>> BEGIN Material provided

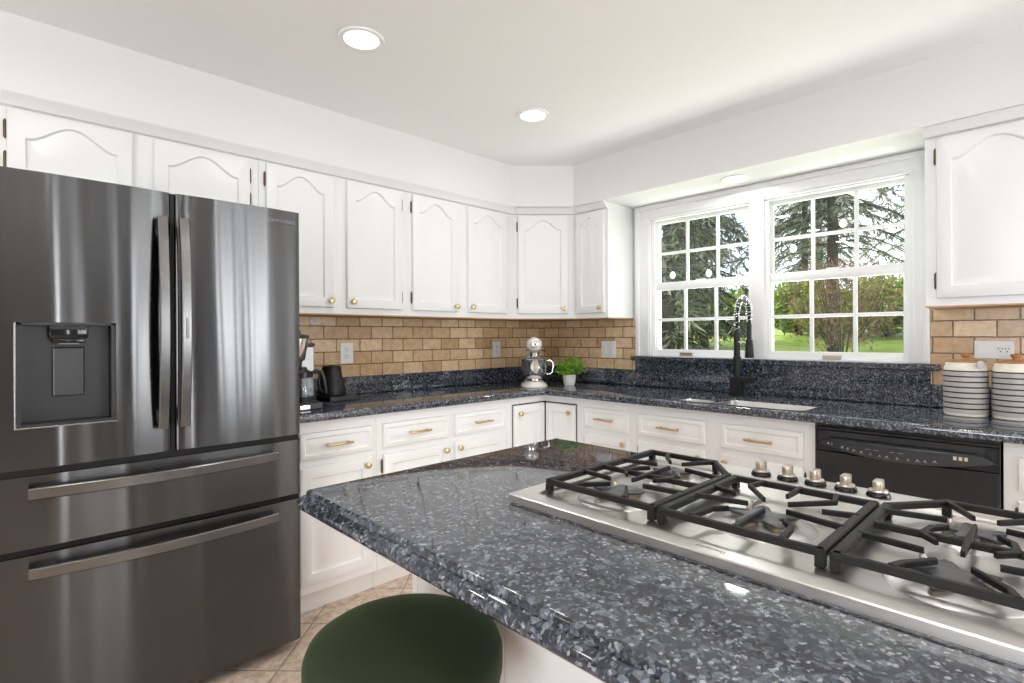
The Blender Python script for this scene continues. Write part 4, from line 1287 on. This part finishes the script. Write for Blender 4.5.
for k in range(80):
    a = rnd.uniform(0, 2 * pi); tilt = rnd.uniform(0.05, 1.3)
    L = rnd.uniform(0.075, 0.140)
    b0 = Vector((rnd.uniform(-.028, .028), rnd.uniform(-.028, .028), 0.069))
    dv = Vector((cos(a) * sin(tilt) * 1.05, sin(a) * sin(tilt) * 1.05, cos(tilt) * 0.95))
    tip = b0 + dv * L
    add_tube(stems, [b0, b0.lerp(tip, 0.5) + Vector((0, 0, 0.006)), tip], 0.0008, 5)
    for q in range(13):
        pt = b0.lerp(tip, rnd.uniform(0.35, 1.0))
        aa = rnd.uniform(0, 2 * pi)
        add_leaf(lf, pt, Vector((cos(aa), sin(aa), rnd.uniform(-0.3, 0.7))), Vector((0, 0, 1)), rnd.uniform(0.020, 0.034), rnd.uniform(0.014, 0.024))
obj('foliage', lf, 'herb', pp)
obj('stems', stems, 'herb', pp)

# ------------------------------------------------------------------ black kettle on its base
kt = thing('electric_kettle', 'matte black tapered gooseneck kettle on its flat base near the fridge', 'kettle', (-1.911, -0.215, 0.9143), radians(0))
kb = obj('power_base', box(-0.050, -0.085, 0, 0.112, 0.085, 0.026, 0.004), 'black_plastic', kt)
obj('body', lathe([(0, 0.0265), (0.071, 0.0265), (0.0735, 0.032), (0.071, 0.06), (0.062, 0.105), (0.053, 0.145), (0.050, 0.176), (0.051, 0.182), (0, 0.182)], 44), 'black_matte', kt, 40)
obj('lid', lathe([(0, 0.1825), (0.047, 0.1825), (0.045, 0.1865), (0.012, 0.1875), (0.012, 0.191), (0.008, 0.193), (0, 0.193)], 32), 'black_matte', kt, 40)
obj('spout', tube([(-0.058, -0.02, 0.050), (-0.080, -0.026, 0.065), (-0.086, -0.028, 0.105), (-0.080, -0.026, 0.140), (-0.088, -0.03, 0.166), (-0.100, -0.034, 0.172)], [0.011, 0.009, 0.0075, 0.0065, 0.006, 0.0055], 10), 'black_matte', kt, 60)
obj('handle', tube([(0.036, 0.034, 0.178), (0.060, 0.062, 0.180), (0.078, 0.082, 0.165), (0.082, 0.086, 0.11), (0.080, 0.084, 0.085)], [0.007, 0.008, 0.009, 0.009, 0.008], 10), 'black_matte', kt, 60)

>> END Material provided

→ What to produce:
Omit the pictures and give the material again, exactly and in full.

→ In response:
The Blender Python script for this scene continues. Write part 4, from line 1287 on. This part finishes the script. Write for Blender 4.5.
for k in range(80):
    a = rnd.uniform(0, 2 * pi); tilt = rnd.uniform(0.05, 1.3)
    L = rnd.uniform(0.075, 0.140)
    b0 = Vector((rnd.uniform(-.028, .028), rnd.uniform(-.028, .028), 0.069))
    dv = Vector((cos(a) * sin(tilt) * 1.05, sin(a) * sin(tilt) * 1.05, cos(tilt) * 0.95))
    tip = b0 + dv * L
    add_tube(stems, [b0, b0.lerp(tip, 0.5) + Vector((0, 0, 0.006)), tip], 0.0008, 5)
    for q in range(13):
        pt = b0.lerp(tip, rnd.uniform(0.35, 1.0))
        aa = rnd.uniform(0, 2 * pi)
        add_leaf(lf, pt, Vector((cos(aa), sin(aa), rnd.uniform(-0.3, 0.7))), Vector((0, 0, 1)), rnd.uniform(0.020, 0.034), rnd.uniform(0.014, 0.024))
obj('foliage', lf, 'herb', pp)
obj('stems', stems, 'herb', pp)

# ------------------------------------------------------------------ black kettle on its base
kt = thing('electric_kettle', 'matte black tapered gooseneck kettle on its flat base near the fridge', 'kettle', (-1.911, -0.215, 0.9143), radians(0))
kb = obj('power_base', box(-0.050, -0.085, 0, 0.112, 0.085, 0.026, 0.004), 'black_plastic', kt)
obj('body', lathe([(0, 0.0265), (0.071, 0.0265), (0.0735, 0.032), (0.071, 0.06), (0.062, 0.105), (0.053, 0.145), (0.050, 0.176), (0.051, 0.182), (0, 0.182)], 44), 'black_matte', kt, 40)
obj('lid', lathe([(0, 0.1825), (0.047, 0.1825), (0.045, 0.1865), (0.012, 0.1875), (0.012, 0.191), (0.008, 0.193), (0, 0.193)], 32), 'black_matte', kt, 40)
obj('spout', tube([(-0.058, -0.02, 0.050), (-0.080, -0.026, 0.065), (-0.086, -0.028, 0.105), (-0.080, -0.026, 0.140), (-0.088, -0.03, 0.166), (-0.100, -0.034, 0.172)], [0.011, 0.009, 0.0075, 0.0065, 0.006, 0.0055], 10), 'black_matte', kt, 60)
obj('handle', tube([(0.036, 0.034, 0.178), (0.060, 0.062, 0.180), (0.078, 0.082, 0.165), (0.082, 0.086, 0.11), (0.080, 0.084, 0.085)], [0.007, 0.008, 0.009, 0.009, 0.008], 10), 'black_matte', kt, 60)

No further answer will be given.